If the European nations are to face steeper costs for their funding, they certainly will find it hard to pay back their debts or make their bonds attractive to investors. Greece has already entered the support programme of the International Monetary Fund and the European Union. Ireland has also joined the queue. If Portugal and Spain were to suffer from the contagion effect, they will put an even heavier burden on Europe.
The problem is that there is no prospect of growth in Europe. Without growth, tax revenues will not be forthcoming. Without enough tax revenues, governments will need to borrow more to finance their debt, or they will have to adopt austerity, which will trigger social unrest. There is no easy way out.
In the US, the situation is no better. Municipal bonds are also on the verge of default. Large states such as California and Illinois are bankrupt. Some 100 cities in the US, with a combined debt of US$2 trillion, will not be able to honour their debt obligations. At the same time, the US federal debt is spiralling out of control.
The US federal debt has already surpassed $14 trillion, jumping by $4 trillion over the past two years due to the urgent need to bail out the economy. With the debt almost equivalent to the GDP, there is little prospect that the debt owed by the government will be paid.
"Yet the contemporaneous shocks in the United States and Europe make for a very disturbing set-up comparable, according to our team, to the Bear Stearn crash which preceded by eight months Lehman Brothers' bankruptcy and the collapse of Wall Street in September 2008. But the GEAB readers know very well that major crashes rarely make headlines in the media several months in advance, so false alarms are customary!" said the LEAP/E2020 report.
There are four constraints facing the Western governments, according to LEAP/E2020:
1. The absence of economic recovery in the US, which strangles all public bodies (including the federal states accustomed to an easy flow of debt and significant tax revenues in recent decades).
2. The accelerated structural weakening of the US in monetary, financial, as well as diplomatic affairs, which reduces its ability to attract world savings
3. The global drying up of sources of cheap finance, which precipitated the crisis of excessive debt in Europe's peripheral countries in the eurozone (like Greece, Ireland, Portugal, Spain) and the United Kingdom. It is also starting to touch key countries (the US, Germany, Japan) in a context of very large European debt refinancing in 2011.

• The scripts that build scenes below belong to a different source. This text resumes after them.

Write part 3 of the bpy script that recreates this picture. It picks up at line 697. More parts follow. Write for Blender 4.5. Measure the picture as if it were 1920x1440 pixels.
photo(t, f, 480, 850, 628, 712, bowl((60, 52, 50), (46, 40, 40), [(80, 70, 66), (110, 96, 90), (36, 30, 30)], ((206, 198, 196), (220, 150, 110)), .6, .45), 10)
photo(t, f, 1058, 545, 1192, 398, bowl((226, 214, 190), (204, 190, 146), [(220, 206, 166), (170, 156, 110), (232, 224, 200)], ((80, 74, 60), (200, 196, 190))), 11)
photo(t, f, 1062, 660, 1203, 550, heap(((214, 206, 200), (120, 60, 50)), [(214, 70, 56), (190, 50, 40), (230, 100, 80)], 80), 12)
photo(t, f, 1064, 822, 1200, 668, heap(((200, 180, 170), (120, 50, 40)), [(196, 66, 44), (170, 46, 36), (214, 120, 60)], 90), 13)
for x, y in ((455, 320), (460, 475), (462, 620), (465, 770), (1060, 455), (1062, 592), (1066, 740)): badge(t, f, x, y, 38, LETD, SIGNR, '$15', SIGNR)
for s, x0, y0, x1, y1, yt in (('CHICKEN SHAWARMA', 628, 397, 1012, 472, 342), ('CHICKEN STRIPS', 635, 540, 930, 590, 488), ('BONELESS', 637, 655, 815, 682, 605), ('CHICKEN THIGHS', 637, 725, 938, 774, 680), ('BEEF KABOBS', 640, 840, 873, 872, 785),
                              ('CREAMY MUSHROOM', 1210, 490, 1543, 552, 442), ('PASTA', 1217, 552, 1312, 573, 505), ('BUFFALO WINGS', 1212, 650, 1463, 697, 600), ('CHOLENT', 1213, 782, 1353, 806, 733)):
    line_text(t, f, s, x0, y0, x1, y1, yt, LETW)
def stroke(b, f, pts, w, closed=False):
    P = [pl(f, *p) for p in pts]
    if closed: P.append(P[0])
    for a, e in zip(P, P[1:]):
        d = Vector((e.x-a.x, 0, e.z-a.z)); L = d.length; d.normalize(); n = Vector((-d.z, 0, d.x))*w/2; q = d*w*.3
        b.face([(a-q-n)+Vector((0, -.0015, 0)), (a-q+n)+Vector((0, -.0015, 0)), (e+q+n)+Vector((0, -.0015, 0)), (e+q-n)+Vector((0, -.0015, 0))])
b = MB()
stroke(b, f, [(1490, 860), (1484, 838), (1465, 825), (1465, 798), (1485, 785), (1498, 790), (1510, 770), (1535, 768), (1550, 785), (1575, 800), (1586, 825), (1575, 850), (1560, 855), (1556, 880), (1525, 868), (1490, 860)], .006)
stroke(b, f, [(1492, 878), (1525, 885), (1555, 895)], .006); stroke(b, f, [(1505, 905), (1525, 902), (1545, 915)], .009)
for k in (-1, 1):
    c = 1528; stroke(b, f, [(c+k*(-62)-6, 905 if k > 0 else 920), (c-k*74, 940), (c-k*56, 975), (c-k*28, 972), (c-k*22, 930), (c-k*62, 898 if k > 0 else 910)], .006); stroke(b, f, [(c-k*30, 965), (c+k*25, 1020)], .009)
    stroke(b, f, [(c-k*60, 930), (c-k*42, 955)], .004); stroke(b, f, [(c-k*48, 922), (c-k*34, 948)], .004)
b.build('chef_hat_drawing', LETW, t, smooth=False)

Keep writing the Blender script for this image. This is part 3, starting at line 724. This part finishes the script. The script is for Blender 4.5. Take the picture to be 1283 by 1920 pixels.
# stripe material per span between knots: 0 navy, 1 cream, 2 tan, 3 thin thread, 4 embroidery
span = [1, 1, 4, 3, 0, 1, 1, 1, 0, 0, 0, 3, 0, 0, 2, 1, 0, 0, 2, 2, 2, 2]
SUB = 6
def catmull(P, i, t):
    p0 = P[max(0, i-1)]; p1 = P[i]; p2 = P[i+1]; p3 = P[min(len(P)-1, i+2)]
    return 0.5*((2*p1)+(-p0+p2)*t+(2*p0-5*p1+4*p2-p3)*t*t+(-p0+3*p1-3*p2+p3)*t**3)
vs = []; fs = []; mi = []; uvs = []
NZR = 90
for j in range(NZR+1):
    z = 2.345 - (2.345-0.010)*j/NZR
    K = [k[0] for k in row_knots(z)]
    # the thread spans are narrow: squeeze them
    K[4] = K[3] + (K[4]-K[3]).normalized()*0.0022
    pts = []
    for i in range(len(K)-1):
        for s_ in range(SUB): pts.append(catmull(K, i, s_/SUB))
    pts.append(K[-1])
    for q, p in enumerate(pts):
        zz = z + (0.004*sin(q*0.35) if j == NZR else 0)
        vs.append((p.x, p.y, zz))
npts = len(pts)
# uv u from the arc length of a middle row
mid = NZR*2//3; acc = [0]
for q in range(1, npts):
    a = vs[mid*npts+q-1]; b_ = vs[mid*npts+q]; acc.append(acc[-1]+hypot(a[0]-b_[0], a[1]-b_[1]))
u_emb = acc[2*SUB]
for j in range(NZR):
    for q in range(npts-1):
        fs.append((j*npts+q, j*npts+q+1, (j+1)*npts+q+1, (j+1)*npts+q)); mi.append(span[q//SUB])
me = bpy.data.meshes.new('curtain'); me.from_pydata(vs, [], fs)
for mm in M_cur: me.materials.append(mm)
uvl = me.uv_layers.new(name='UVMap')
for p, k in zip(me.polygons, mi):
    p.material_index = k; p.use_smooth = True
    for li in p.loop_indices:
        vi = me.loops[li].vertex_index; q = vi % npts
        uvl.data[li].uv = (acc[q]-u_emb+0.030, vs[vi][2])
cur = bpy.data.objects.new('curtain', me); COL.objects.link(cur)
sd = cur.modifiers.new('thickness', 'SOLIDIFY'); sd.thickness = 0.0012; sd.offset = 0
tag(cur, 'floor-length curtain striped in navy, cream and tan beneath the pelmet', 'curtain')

4. The transformation of the eurozone into a new "sovereign" area that gradually develops new rules for the continent's public debts.
If the Western governments do not have enough tax revenues to pay for the debt, and if they are unable to raise further debt to refinance the old debt, they will resort to money printing, as the US has already done. Then we'll witness a free fall of currencies, followed by runaway inflation. This will be far worse than the crisis of 2008 when the global financial system was on the verge of a complete collapse.